In Veränderungszeiten ist die Stimmungslage unter den Mitgliedern einer Organisation selten konstant, sondern vielmehr Schwankungen unterworfen. Nicht alle Mitarbeiter reagieren gleich, jeder entwickelt seine eigene individuelle Haltung gegenüber den Veränderungen und beeinflusst damit die Gesamtstimmung. Um den Erfolg eines Veränderungsprojektes zu sichern, muss darauf geachtet werden, dass diese unterschiedlichen Stimmungslagen aufgegriffen werden und entsprechend darauf eingegangen  bzw. entsprechend gehandelt wird. 
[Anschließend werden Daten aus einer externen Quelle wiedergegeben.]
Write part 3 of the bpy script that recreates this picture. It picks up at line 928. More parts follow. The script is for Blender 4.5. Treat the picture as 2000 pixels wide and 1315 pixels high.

Verlauf überfachliche Veränderung
Verlauf überfachliche Veränderung

Viele Veränderungsprojekte scheitern bzw. verlieren an Wirkung, da man sich zu wenig mit der überfachlichen Seite auseinandersetzt. Die Mitglieder der Organisation werden entweder nicht frühzeitig informiert oder ihre Reaktionen und Meinungen nicht berücksichtigt. Aus diesem Grund sind vor allem die betroffenen Führungskräfte und die Verantwortlichen der Veränderungsprojekte aufgefordert, die überfachliche Seite der Veränderung mit gleicher Sorgfalt und Aufmerksamkeit zu begleiten, wie die fachliche Seite.